Some of my other titles are also based on city names. For example, the wall pieces in the mirror painting series are my interpretations of the peculiar perspectives in ancient Persian Miniature Paintings. The titles "Herat", "Ispahan", and "Tabriz" are names of the cities where this art form flourished hundreds of years ago.

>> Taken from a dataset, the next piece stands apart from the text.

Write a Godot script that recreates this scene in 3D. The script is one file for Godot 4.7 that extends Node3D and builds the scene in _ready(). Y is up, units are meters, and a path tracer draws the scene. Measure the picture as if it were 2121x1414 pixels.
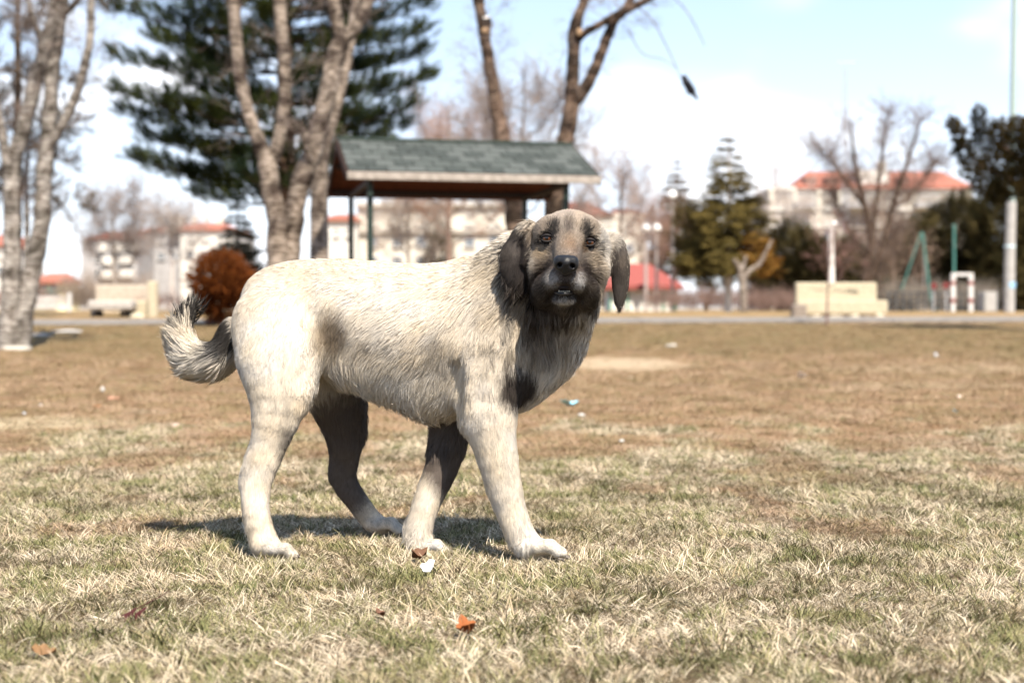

"Sanaa" is the capital of Yemen, a place that has architecture typical of many Islamic cities: buildings are perforated with small openings instead of windows, so that people can look out, but little sun and heat can come in. It is also a way for women to be hidden from public view. "Cairo" is an ancient Egyptian city; my piece is based on ancient Egyptian tombs in which similar doorways carved in stone surround the burial chamber. The doorways don’ t actually lead anywhere, but symbolically perhaps they lead to a wonderful place in the afterlife. "Thessaloniki" is the name of a Greek city in which white stucco surrounds beautiful green gardens.
I have never visited any of these cities.
Other pieces have rather boring descriptive titles. Perhaps I will think of more interesting names for them someday, and perhaps not.